◆ Problem ◆
Set down the lines from the one containing "Build this scene" to the one containing "scn.camera = cam", both lines included, exactly as they stand and with no other lines.

◆ Some records ◆
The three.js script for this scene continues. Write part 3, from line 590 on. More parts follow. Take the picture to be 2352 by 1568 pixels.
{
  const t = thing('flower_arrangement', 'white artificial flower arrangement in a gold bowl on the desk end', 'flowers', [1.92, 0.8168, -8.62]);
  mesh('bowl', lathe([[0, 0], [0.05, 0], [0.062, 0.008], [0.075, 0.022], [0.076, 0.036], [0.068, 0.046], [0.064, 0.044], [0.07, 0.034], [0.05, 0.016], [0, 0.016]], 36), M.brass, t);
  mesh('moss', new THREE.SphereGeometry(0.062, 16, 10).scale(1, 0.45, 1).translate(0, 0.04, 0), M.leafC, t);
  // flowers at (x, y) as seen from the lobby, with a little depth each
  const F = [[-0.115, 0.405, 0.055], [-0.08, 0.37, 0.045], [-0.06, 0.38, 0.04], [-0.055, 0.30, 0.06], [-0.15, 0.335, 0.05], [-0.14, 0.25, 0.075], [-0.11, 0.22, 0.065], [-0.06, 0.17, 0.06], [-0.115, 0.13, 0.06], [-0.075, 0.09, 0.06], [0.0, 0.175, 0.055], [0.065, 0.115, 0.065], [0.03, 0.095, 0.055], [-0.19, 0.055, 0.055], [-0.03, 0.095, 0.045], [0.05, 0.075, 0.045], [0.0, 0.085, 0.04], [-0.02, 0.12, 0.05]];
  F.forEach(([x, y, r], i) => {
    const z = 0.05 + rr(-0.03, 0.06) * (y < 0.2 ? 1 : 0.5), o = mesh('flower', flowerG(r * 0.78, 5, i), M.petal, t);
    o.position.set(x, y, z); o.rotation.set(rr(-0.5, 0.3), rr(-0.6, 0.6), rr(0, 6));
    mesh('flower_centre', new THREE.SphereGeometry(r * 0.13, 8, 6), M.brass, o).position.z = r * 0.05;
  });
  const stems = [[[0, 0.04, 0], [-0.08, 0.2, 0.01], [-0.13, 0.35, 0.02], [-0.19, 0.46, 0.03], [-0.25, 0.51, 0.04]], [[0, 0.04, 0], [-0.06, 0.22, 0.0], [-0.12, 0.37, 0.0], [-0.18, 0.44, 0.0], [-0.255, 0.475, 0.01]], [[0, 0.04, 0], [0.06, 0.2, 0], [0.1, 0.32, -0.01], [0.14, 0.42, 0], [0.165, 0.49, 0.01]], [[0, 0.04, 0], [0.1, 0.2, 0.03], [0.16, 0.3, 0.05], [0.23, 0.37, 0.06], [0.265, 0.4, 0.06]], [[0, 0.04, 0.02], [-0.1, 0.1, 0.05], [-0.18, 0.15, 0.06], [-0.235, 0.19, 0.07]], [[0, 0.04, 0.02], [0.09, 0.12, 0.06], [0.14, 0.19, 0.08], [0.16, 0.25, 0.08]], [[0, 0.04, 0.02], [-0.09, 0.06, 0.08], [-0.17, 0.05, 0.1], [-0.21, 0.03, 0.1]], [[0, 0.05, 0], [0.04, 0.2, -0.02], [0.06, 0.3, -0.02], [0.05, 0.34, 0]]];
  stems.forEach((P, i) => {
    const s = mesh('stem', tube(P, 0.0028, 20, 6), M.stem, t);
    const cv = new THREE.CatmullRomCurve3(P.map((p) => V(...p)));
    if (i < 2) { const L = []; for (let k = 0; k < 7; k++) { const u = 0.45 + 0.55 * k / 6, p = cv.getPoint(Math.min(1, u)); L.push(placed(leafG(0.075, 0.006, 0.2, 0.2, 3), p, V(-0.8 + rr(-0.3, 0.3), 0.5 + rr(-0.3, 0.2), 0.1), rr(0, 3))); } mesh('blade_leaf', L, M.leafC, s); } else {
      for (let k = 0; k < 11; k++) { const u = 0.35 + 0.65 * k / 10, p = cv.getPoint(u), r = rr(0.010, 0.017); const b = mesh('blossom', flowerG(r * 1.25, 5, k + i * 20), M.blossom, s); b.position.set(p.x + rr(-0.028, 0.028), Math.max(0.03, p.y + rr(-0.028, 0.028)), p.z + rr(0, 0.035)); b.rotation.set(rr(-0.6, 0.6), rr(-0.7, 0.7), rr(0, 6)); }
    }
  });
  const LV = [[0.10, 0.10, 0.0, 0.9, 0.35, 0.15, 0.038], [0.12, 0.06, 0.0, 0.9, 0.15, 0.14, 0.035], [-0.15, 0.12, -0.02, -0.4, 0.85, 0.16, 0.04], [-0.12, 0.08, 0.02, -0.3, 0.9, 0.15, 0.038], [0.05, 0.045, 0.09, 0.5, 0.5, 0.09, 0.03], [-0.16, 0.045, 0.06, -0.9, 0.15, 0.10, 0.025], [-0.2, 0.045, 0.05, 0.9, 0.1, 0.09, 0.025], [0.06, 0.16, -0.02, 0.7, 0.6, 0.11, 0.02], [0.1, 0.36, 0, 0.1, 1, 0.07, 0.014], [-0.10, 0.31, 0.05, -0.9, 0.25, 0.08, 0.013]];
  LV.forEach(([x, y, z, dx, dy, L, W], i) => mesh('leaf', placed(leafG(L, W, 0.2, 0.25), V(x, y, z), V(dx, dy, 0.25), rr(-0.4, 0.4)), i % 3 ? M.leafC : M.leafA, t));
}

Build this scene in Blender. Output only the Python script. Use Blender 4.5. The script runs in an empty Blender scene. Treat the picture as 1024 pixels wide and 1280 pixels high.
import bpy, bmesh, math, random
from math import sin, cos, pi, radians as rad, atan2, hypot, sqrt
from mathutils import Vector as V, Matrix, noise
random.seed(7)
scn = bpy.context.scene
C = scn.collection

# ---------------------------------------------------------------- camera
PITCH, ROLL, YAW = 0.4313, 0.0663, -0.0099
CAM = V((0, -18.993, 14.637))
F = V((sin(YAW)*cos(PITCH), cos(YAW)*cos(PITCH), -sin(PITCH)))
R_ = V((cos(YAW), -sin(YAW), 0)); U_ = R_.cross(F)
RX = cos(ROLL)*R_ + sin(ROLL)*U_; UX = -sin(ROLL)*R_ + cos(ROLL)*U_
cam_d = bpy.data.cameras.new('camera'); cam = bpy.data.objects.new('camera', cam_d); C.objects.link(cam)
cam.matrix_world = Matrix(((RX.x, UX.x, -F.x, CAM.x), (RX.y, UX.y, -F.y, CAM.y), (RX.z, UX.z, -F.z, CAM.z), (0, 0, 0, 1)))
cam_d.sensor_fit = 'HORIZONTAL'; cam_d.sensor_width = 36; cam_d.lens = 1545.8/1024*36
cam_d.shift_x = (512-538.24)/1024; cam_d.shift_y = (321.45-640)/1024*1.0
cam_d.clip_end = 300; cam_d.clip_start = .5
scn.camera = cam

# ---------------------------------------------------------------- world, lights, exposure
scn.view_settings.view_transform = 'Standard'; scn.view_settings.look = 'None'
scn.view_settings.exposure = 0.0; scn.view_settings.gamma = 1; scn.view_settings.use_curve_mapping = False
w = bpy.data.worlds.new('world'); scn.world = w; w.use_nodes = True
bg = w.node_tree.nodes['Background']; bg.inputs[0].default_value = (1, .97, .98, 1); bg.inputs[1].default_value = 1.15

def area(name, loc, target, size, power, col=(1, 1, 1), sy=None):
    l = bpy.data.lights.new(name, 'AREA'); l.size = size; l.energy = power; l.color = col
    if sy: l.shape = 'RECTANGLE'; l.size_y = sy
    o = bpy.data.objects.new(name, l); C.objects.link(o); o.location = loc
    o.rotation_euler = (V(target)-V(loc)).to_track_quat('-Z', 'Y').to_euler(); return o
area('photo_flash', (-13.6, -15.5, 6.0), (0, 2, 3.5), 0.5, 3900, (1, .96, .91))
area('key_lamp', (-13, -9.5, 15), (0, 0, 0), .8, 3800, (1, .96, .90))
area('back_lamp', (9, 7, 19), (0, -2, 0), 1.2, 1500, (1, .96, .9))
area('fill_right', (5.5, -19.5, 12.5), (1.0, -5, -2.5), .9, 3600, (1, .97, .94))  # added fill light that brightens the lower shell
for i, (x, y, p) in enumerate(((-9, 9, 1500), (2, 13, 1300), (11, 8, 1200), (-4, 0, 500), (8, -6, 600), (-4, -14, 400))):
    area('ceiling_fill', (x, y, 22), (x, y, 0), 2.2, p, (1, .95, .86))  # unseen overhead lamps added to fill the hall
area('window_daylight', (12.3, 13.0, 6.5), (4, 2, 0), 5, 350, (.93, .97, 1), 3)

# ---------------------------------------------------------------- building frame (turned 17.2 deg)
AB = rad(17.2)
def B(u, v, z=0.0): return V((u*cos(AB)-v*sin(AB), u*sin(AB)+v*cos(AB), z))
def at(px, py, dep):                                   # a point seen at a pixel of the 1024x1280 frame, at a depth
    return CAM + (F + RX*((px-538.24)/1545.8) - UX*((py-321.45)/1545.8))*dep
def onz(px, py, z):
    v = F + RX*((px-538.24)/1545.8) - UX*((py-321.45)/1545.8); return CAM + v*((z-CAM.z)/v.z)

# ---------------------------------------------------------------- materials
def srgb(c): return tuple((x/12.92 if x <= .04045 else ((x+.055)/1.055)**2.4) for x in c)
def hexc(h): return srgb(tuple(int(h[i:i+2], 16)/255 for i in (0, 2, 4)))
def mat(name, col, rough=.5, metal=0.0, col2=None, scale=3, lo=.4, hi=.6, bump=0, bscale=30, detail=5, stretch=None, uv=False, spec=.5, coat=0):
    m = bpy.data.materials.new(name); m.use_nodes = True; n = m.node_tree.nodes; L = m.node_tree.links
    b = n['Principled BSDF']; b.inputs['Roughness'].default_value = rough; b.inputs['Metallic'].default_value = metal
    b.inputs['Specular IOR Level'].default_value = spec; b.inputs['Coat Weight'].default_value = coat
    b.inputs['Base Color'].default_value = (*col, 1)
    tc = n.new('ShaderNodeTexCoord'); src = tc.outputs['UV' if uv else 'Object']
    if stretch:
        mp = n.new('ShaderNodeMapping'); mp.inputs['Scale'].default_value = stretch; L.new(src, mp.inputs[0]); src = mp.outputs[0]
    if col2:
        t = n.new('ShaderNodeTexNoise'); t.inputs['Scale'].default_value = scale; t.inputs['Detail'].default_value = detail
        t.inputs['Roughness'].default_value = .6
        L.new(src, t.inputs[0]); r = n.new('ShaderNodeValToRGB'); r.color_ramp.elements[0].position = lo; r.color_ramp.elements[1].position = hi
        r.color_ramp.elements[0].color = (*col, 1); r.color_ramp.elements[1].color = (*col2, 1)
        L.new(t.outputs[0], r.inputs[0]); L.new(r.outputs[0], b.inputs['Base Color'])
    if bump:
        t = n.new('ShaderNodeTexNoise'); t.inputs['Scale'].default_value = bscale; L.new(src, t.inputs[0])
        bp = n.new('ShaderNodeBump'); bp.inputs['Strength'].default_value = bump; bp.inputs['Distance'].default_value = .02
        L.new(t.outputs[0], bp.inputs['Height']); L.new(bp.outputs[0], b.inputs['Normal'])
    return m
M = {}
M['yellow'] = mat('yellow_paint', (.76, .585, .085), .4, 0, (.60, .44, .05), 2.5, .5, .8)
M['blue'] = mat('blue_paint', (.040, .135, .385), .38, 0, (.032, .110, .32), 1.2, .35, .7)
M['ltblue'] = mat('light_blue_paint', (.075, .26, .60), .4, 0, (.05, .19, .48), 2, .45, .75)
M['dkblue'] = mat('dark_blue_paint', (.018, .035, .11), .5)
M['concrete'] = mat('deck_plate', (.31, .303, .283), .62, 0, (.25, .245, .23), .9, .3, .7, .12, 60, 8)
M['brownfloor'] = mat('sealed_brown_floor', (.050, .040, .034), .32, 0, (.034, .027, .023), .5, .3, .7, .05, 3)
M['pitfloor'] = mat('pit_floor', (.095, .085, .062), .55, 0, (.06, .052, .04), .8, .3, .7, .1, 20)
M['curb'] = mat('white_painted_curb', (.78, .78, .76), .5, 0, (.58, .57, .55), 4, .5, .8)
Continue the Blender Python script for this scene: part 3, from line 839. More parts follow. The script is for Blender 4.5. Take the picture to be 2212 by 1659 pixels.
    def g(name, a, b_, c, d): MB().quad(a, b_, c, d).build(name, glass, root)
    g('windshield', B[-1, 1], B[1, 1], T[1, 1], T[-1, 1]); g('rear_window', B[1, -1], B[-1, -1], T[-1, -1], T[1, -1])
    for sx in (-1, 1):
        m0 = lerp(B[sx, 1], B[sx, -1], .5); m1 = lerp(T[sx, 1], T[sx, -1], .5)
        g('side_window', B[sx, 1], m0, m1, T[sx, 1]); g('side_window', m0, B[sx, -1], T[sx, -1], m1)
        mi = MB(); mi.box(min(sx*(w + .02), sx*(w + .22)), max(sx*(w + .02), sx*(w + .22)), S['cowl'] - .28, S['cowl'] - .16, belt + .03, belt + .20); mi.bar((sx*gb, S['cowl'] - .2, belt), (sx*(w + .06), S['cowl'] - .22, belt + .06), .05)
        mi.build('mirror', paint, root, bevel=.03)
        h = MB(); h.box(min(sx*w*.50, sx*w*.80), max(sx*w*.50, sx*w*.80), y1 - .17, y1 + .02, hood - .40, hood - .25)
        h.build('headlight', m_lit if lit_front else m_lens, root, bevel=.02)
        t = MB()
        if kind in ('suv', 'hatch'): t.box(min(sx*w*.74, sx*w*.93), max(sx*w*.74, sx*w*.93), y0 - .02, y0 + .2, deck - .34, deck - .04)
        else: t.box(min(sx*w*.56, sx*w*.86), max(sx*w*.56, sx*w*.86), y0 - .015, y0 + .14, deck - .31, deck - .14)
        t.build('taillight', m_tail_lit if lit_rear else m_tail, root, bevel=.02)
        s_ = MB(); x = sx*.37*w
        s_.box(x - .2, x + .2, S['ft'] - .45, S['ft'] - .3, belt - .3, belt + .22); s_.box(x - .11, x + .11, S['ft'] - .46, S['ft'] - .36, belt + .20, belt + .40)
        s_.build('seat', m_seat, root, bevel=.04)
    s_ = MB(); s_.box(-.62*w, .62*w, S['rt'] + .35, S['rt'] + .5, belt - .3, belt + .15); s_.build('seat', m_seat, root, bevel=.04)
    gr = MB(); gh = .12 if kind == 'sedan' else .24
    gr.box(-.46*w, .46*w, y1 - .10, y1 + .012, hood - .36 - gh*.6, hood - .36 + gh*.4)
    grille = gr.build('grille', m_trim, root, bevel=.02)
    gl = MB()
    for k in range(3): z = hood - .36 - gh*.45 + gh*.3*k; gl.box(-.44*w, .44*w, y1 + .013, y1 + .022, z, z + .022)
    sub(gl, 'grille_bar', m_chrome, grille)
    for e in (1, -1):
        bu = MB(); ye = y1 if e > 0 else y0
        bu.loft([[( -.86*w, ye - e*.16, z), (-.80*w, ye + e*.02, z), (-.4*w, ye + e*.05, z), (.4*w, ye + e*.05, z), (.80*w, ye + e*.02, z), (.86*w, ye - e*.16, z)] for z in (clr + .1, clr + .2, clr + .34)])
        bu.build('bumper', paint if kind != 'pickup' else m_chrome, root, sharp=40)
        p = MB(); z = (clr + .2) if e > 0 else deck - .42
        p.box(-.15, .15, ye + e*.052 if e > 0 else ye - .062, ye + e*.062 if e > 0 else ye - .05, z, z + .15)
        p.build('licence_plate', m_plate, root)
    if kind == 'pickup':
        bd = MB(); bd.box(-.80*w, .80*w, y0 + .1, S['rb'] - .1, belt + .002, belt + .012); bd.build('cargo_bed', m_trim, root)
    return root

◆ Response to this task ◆
Build this scene in Blender. Output only the Python script. Use Blender 4.5. The script runs in an empty Blender scene. Treat the picture as 1024 pixels wide and 1280 pixels high.
import bpy, bmesh, math, random
from math import sin, cos, pi, radians as rad, atan2, hypot, sqrt
from mathutils import Vector as V, Matrix, noise
random.seed(7)
scn = bpy.context.scene
C = scn.collection

# ---------------------------------------------------------------- camera
PITCH, ROLL, YAW = 0.4313, 0.0663, -0.0099
CAM = V((0, -18.993, 14.637))
F = V((sin(YAW)*cos(PITCH), cos(YAW)*cos(PITCH), -sin(PITCH)))
R_ = V((cos(YAW), -sin(YAW), 0)); U_ = R_.cross(F)
RX = cos(ROLL)*R_ + sin(ROLL)*U_; UX = -sin(ROLL)*R_ + cos(ROLL)*U_
cam_d = bpy.data.cameras.new('camera'); cam = bpy.data.objects.new('camera', cam_d); C.objects.link(cam)
cam.matrix_world = Matrix(((RX.x, UX.x, -F.x, CAM.x), (RX.y, UX.y, -F.y, CAM.y), (RX.z, UX.z, -F.z, CAM.z), (0, 0, 0, 1)))
cam_d.sensor_fit = 'HORIZONTAL'; cam_d.sensor_width = 36; cam_d.lens = 1545.8/1024*36
cam_d.shift_x = (512-538.24)/1024; cam_d.shift_y = (321.45-640)/1024*1.0
cam_d.clip_end = 300; cam_d.clip_start = .5
scn.camera = cam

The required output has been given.